To add on to that experience though, we found a Gangsta. We were
hitting the "Wrong side" of the train tracks that day. I don't think
anything could have stopped us. This guy comes out and yells at us to
come over. "Ay! yo! What ya'll sellin?! Bibles? Can I pay ya'll for my
sins?" We explained that we don't have to pay money for sins, talked a
bit about Christ's atonement, and told him about the Book of Mormon.
He took one, gave us his number, and scheduled a follow up
appointment. We returned to the appointment and upon arrival ran into
another house of gansta. I was amazed at how well they accepted a Book
of Mormon. And sincerely wanted to know more, so on our way to the
appointment with this guy, we set up 2 other appointments. We get to
his house and he started flipping out on us, saying that he read
online a bunch of stuff about the Book of Mormon, that it was the
Devils book, and that he threw it away, I asked him if he actually
read it, and prayed to know. He said "no, I don't need to, I know it's
the devil, he's all over in it, his friends started backing him up
with all this anti propaganda about Joseph Smith". My heart filled
with anger, I wanted to shred this guy in his ignorance. We argued
back and forth for a bit, but at the end of the day, all I felt was
anger, and hatred. Further showing me, that I had a weakness, that I
don't know how to love people, and that I anger and get annoyed
quickly. Knowing this I have been calling on the lord to teach me how.

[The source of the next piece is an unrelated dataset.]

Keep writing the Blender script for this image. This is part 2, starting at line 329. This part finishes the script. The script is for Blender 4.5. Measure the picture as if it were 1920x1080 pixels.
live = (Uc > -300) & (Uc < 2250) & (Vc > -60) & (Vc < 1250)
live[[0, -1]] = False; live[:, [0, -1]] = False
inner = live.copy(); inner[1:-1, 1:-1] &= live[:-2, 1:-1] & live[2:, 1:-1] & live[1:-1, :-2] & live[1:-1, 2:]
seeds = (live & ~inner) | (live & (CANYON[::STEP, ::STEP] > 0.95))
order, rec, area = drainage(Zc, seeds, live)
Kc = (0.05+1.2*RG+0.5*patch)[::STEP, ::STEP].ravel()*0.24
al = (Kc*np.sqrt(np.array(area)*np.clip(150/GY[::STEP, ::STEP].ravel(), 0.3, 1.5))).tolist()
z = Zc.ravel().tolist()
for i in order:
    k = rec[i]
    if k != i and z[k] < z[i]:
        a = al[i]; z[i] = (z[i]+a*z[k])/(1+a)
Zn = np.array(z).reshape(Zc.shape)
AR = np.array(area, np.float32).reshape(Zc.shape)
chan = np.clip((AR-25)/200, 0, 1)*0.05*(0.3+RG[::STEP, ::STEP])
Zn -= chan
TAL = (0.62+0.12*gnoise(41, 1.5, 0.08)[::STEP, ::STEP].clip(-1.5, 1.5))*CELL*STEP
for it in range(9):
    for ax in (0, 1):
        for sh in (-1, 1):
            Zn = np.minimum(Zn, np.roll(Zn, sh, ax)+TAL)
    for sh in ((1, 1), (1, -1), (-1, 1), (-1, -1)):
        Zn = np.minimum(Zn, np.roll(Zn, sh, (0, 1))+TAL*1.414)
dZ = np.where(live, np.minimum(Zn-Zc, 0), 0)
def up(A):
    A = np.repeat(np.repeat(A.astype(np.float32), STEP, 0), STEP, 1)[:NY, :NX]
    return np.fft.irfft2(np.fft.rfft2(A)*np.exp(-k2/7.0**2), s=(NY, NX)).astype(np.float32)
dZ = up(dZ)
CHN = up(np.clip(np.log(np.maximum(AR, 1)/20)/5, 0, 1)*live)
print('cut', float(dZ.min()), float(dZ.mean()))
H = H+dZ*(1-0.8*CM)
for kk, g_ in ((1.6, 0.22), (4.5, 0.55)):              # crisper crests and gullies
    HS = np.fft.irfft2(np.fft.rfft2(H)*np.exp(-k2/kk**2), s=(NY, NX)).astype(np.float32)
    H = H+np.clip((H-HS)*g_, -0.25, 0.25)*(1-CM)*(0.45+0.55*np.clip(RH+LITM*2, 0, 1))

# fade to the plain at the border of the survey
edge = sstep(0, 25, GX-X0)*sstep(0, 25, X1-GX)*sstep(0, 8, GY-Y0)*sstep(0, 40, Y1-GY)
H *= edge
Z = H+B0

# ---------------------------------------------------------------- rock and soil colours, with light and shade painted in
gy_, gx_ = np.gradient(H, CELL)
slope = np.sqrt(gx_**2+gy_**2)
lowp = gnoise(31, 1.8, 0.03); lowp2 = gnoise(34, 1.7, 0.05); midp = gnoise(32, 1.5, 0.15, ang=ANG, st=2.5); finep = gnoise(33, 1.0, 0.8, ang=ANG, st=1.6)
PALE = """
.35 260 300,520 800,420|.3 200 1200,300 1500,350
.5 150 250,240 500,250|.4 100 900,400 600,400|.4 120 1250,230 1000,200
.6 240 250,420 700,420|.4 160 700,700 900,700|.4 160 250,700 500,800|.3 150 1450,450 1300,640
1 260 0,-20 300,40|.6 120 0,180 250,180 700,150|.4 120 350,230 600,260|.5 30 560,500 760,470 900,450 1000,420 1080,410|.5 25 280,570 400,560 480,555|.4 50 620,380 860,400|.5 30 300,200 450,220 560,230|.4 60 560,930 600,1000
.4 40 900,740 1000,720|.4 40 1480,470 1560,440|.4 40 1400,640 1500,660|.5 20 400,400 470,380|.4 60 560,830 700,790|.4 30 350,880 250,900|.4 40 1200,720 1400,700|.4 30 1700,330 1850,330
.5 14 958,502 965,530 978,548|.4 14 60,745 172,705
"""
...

It hasn't taken its effects, but I am learning. It might take a long
time, but the lord has shown the way, and I all I could ever do, is
rely on him. Because it's the only intelligent thing to do. I asked
the lord in prayer when I was in agony on my bed that day, and asked
to help me understand. He answered me, he helped me understand my
weakness. Lots of work to do.
I bare testimony that God knows us, he knows our hearts. The Holy
Ghost not only comforts us, but it is a means by where we can be
cleansed, and that this church is the true church.